_Exercise requirements_
Quote every line from the top of the listing down to and including the line that contains "RNG = random.Random(7)".

_Given data_
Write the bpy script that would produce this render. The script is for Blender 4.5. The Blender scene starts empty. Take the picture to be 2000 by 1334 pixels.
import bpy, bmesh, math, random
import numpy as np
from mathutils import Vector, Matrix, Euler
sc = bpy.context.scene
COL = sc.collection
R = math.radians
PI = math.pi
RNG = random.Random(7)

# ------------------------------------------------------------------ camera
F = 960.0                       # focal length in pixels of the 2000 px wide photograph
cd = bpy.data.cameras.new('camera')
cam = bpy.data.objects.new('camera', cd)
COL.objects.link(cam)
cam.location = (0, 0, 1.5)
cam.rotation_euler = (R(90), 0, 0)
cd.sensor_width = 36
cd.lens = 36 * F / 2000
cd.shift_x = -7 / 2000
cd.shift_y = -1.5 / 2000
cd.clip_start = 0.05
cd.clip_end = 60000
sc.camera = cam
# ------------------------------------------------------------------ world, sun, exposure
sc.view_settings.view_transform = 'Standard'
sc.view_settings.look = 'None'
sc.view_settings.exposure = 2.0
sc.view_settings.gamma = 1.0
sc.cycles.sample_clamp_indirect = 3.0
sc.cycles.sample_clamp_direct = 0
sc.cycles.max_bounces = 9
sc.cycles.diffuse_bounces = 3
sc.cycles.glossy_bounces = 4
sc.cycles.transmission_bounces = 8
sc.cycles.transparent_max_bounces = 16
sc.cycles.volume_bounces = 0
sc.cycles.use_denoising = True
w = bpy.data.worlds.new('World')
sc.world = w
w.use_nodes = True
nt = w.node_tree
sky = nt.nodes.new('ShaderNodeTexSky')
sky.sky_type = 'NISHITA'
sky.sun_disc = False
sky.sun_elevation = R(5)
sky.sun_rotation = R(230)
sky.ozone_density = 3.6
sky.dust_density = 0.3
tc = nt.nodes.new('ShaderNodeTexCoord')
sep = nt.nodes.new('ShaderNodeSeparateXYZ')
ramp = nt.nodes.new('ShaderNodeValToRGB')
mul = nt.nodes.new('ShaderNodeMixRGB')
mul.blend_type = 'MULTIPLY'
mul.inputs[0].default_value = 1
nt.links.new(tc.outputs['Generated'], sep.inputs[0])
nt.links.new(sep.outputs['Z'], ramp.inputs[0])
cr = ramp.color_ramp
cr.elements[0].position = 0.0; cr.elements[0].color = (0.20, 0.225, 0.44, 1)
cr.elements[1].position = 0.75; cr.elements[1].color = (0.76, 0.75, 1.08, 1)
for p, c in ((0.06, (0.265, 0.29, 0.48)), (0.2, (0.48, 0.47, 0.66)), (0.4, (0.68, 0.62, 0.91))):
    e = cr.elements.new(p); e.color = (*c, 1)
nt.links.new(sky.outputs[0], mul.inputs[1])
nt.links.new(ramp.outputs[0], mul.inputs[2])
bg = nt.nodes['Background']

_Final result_
Write the bpy script that would produce this render. The script is for Blender 4.5. The Blender scene starts empty. Take the picture to be 2000 by 1334 pixels.
import bpy, bmesh, math, random
import numpy as np
from mathutils import Vector, Matrix, Euler
sc = bpy.context.scene
COL = sc.collection
R = math.radians
PI = math.pi
RNG = random.Random(7)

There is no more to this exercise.